Our Quantum Toolbox
Quantum Photon Sources: Qunnect develops sources designed for integration into real-world, hybrid quantum networks. Our innovative design generates entangled-photons with ultra-high brightness and sub-GHz linewidths. The photon pairs are ideal for interfacing with both optical fibers and atomic devices without requiring frequency conversion.
Qubit Synchronization: Qunnect is the first company to commercialize quantum memories, which operate at room temperature and are designed to store photons with high-efficiency and fidelity. Our memories have long storage times to support qubit synchronization over long-distance networks.
Entanglement Swapping & Photon Decoding: high-stablility interferometric devices to support entanglement swapping transactions between two distant entanglement source nodes to distribute entanglement. The same devices can be used as rapid synchronized photon decoding modules.

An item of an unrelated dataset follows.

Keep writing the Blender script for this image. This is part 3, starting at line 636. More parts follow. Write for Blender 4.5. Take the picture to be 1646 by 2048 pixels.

Qubit Frequency Conversion: light-matter interface designed for situations in which a telecom frequency photon needs to be stored/buffered in a quantum memory operating at near-IR frequencies. The reverse process is also supported for sending a photon from a local quantum node into fiber networks.
Phase & Frequency Locking: Installed at every quantum instrumentation node, these devices provide frequency locking of up to eight independent lasers to atomic transitions or enable phase locking between lasers.
Flying Photon & Transport Compensation: Qunnect combines fast optoelectronics with machine learning to preserve polarization qubits, which can be damaged during transmission through real telecom fibers. The Qu-APC assures maximum network fidelity with minimal downtime.
Hybrid Network Synchronization: designed for synchronizing all devices in a large multi-node quantum network to a common clock. Our technology combines different protocols to achieve sub-ns accuracy for nodes up to 120km apart. The same device can also generate trigger signals/temporally shape laser pulses at the nodes.
Quantum memories and entanglement sources are vital innovations for large-scale quantum networks. To this day, these devices primarily work at cryogenic temperatures or require cumbersome operating infrastructure. Consequently, they have only been demonstrated in laboratory environments and never field-deployed.
In contrast, our devices permit quantum links that operate at room-temperature by leveraging atomic interactions with photons. This technical simplicity is crucial to support scalable architectures and facilitate a rapid technology rollout.